All posts for the month April, 2020

Credentials

Published April 30, 2020 by swankivy

<–Previous Comic   Next Comic–>

<–Previous Comic   Next Comic–>

Authors should definitely be able to take criticism. Even if it’s not delivered in the politest of ways, see what you can do with it. And it’s usually true that someone more experienced than you will have important things to say.

But it’s YOUR work. You know it better than anyone.

If someone tries to use their standing in the publishing world to change your message, to change your work’s essence, because they think you SHOULD be saying and caring about something else, you need to step back and consider that maybe despite the person’s credentials, they are wrong. I’ve met people like this before who don’t understand the difference between disliking something/not being interested in something and that thing being objectively bad or worthless.

Why do you write?

If following someone’s advice would require you to abandon that reason, back away slowly. You don’t want anyone like this to get the idea that they own your path to publication, audience, legitimacy, or confidence. It’s especially suspicious if they get angry at you or shame you when you won’t take their advice. The same as younger or less experienced people do need to take advice from people who know what they’re talking about, older or more experienced people need to make their advice accessible. If a newbie writer won’t take a more established writer’s advice and the established writer’s response is to explode and act insulted, that’s super inappropriate. No one should be that invested in pushing their own agenda. It makes it very clear the established author expects to be obeyed. “Obeying” a mentor isn’t how we’re supposed to learn our craft over here.

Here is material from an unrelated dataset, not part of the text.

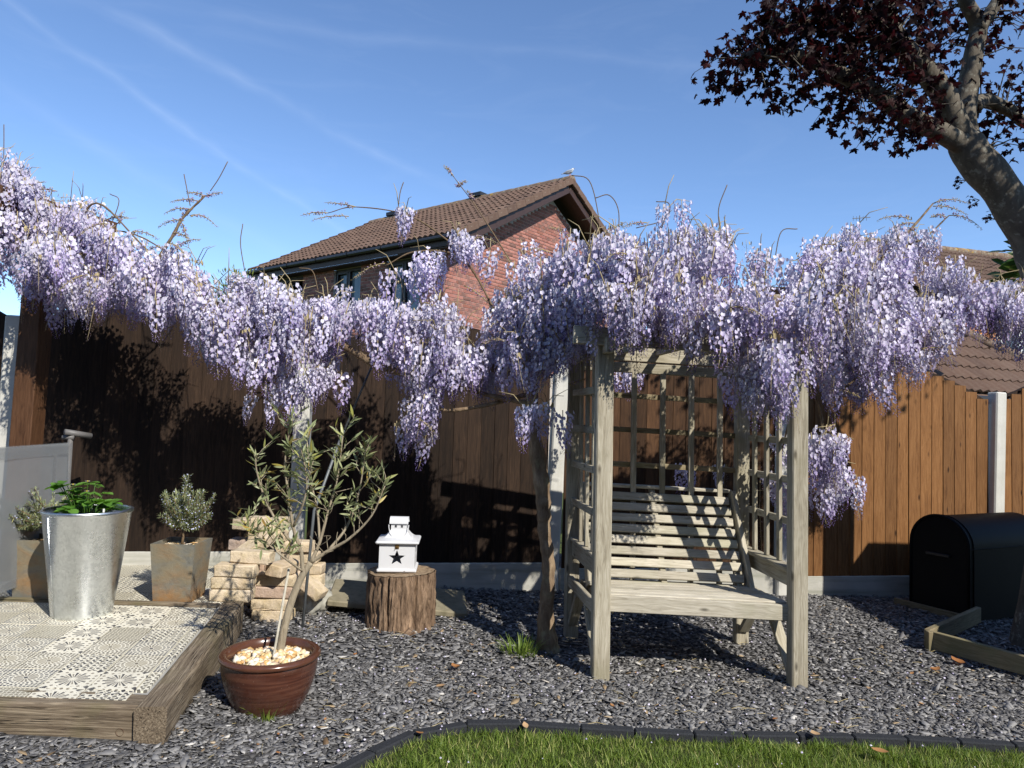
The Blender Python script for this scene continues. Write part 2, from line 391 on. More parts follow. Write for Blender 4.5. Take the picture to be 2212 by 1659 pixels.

I never felt entitled to tell someone else what their work should be. I have at times told them that I had concerns about very central aspects of their book–like what disturbing message people might take away from it if they don’t reconsider an important aspect, or why a character’s motivation doesn’t feel real to me. That doesn’t mean there isn’t a right way to write what they wrote. But my way of handling that is to tell them why I reacted the way I did, not hound them to change it and sneer that they will never be published if they don’t obey me.

And disagreeing with someone, even an elder in your community, is not the same thing as not being able to take criticism. If you really know what you wanted to write about and your work is the result of caring about that thing the way you do, you will know what’s best for it.